**Exercise material:**
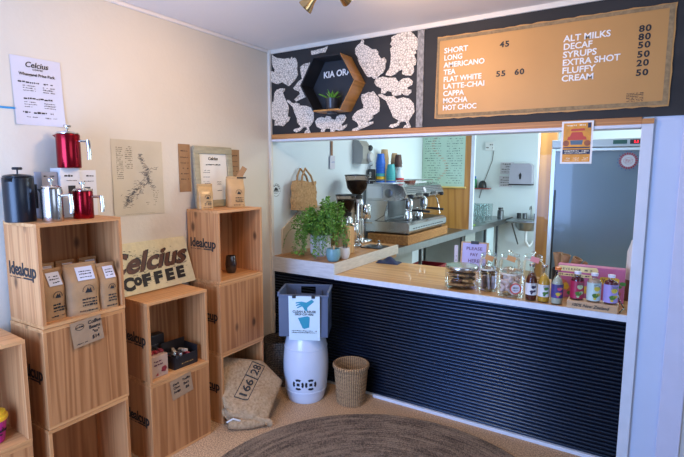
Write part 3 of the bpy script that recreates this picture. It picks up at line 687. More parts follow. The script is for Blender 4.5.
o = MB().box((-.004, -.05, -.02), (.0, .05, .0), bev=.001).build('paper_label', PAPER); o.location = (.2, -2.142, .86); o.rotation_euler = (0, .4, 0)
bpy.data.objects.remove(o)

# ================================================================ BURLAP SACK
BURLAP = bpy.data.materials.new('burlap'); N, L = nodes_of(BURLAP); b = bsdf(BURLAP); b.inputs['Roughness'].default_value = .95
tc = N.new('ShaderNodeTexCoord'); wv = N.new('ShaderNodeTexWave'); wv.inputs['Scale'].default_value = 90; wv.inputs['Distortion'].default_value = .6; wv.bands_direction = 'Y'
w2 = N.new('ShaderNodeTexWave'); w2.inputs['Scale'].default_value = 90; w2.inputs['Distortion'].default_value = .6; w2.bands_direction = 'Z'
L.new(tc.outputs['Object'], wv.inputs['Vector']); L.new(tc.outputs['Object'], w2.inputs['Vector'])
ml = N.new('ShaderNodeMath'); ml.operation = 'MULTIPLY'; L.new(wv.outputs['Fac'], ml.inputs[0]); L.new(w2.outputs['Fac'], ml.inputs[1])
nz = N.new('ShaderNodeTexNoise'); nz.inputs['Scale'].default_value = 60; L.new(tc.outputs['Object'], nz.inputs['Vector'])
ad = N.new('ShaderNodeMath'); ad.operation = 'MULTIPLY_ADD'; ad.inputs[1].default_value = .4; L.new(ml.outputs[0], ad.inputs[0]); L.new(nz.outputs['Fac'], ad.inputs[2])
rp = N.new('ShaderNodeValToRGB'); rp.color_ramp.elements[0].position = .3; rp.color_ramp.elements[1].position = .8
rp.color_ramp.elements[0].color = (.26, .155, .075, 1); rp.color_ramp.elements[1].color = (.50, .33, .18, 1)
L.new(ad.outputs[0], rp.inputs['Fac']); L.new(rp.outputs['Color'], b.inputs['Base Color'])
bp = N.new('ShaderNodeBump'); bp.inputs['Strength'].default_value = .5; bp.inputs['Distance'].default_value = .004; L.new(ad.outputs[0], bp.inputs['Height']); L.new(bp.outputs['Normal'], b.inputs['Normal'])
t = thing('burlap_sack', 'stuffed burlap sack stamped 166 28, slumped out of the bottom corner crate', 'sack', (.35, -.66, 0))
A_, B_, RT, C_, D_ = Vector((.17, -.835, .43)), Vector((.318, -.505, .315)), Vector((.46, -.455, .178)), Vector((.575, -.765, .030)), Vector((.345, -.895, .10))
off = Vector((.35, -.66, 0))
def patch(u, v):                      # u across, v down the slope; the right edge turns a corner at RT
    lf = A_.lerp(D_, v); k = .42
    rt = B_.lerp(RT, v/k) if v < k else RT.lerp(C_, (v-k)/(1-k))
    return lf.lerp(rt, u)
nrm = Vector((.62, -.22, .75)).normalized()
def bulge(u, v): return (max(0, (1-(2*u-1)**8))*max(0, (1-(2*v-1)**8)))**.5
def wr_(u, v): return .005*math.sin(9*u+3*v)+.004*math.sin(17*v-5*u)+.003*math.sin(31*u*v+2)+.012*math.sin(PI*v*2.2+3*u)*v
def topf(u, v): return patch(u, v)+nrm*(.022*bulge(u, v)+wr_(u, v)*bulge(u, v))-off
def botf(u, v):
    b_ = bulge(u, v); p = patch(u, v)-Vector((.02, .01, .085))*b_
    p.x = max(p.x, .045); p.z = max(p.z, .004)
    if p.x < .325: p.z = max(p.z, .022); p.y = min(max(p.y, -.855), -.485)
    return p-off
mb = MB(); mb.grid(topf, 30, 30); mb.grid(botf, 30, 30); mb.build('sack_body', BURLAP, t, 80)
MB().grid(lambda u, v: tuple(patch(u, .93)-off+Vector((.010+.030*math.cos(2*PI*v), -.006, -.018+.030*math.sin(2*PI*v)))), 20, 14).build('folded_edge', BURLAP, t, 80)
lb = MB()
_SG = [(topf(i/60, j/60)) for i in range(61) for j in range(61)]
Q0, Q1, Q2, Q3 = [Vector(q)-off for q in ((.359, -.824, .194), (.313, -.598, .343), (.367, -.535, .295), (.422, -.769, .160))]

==

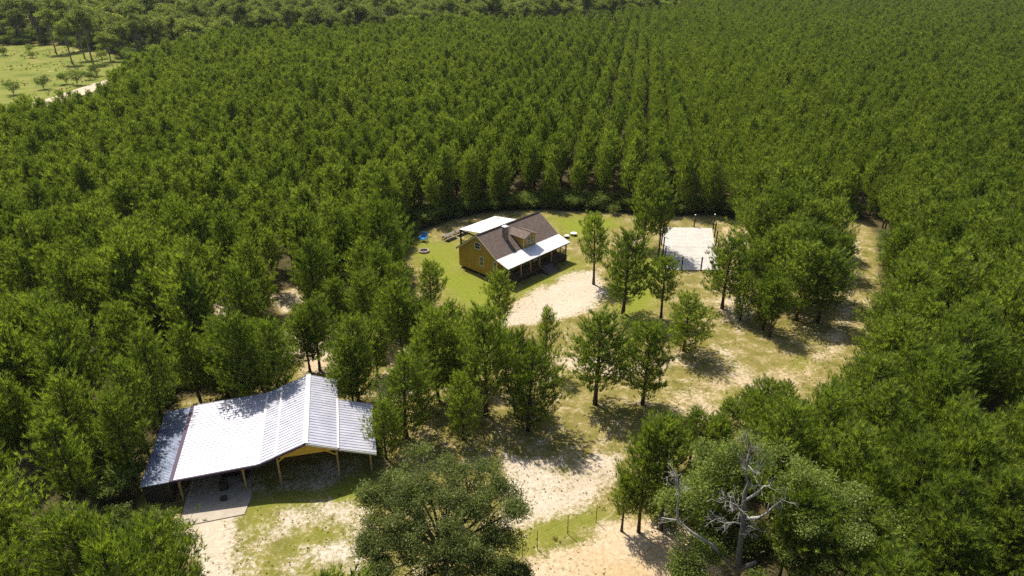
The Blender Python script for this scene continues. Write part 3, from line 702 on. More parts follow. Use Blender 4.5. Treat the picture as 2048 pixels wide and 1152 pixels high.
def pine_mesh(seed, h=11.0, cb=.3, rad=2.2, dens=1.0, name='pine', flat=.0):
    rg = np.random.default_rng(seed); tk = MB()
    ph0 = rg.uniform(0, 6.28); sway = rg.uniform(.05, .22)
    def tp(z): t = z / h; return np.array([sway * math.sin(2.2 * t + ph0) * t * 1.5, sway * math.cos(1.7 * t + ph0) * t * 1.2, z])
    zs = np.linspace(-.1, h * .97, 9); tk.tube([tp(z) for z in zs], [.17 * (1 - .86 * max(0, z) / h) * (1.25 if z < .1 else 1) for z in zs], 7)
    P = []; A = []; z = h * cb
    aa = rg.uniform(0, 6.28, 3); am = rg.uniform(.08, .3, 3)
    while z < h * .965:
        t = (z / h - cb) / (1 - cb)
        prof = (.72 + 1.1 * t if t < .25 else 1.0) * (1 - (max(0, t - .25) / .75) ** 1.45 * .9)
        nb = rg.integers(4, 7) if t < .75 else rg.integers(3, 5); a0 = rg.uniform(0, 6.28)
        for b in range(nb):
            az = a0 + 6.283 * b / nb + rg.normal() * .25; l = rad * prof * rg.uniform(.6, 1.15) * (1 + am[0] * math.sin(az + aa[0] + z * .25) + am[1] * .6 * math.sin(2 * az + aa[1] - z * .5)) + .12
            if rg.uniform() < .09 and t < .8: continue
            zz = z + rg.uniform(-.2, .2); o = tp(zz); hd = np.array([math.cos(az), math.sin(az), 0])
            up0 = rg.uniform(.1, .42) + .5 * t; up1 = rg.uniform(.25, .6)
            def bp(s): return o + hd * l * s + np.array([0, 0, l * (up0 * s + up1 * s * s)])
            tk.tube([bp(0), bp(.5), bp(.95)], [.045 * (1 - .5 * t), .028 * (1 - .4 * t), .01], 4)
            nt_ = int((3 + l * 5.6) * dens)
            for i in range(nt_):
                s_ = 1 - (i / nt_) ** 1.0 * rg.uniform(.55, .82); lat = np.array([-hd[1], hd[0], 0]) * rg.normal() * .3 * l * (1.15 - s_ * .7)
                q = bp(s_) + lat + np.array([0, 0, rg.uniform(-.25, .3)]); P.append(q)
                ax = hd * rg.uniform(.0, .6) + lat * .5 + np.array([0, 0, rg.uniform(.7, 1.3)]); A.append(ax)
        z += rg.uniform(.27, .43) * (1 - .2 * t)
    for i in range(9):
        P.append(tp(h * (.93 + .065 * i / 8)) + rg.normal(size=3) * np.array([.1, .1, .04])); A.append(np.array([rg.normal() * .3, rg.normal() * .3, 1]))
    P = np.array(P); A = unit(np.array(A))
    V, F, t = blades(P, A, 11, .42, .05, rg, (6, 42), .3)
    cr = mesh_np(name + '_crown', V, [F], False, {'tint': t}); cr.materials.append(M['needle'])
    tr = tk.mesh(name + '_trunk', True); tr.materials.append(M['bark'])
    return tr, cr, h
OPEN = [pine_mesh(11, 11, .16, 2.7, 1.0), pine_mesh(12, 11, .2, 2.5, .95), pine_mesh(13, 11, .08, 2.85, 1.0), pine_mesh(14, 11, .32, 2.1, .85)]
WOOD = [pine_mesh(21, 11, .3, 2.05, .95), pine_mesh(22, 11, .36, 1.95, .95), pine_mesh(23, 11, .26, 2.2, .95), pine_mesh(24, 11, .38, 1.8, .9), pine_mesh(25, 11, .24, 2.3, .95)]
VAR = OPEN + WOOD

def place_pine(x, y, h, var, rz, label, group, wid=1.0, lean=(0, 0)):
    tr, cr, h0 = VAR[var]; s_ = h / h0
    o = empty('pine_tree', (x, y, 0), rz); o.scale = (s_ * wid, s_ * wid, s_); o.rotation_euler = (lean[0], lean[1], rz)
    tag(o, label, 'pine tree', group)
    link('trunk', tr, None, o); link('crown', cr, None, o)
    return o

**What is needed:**
Copy the records above exactly, beginning at the line that contains "Write part 3 of" and stopping after the line that contains "bpy.data.objects.remove(o)".

**Output for this task:**
Write part 3 of the bpy script that recreates this picture. It picks up at line 687. More parts follow. The script is for Blender 4.5.
o = MB().box((-.004, -.05, -.02), (.0, .05, .0), bev=.001).build('paper_label', PAPER); o.location = (.2, -2.142, .86); o.rotation_euler = (0, .4, 0)
bpy.data.objects.remove(o)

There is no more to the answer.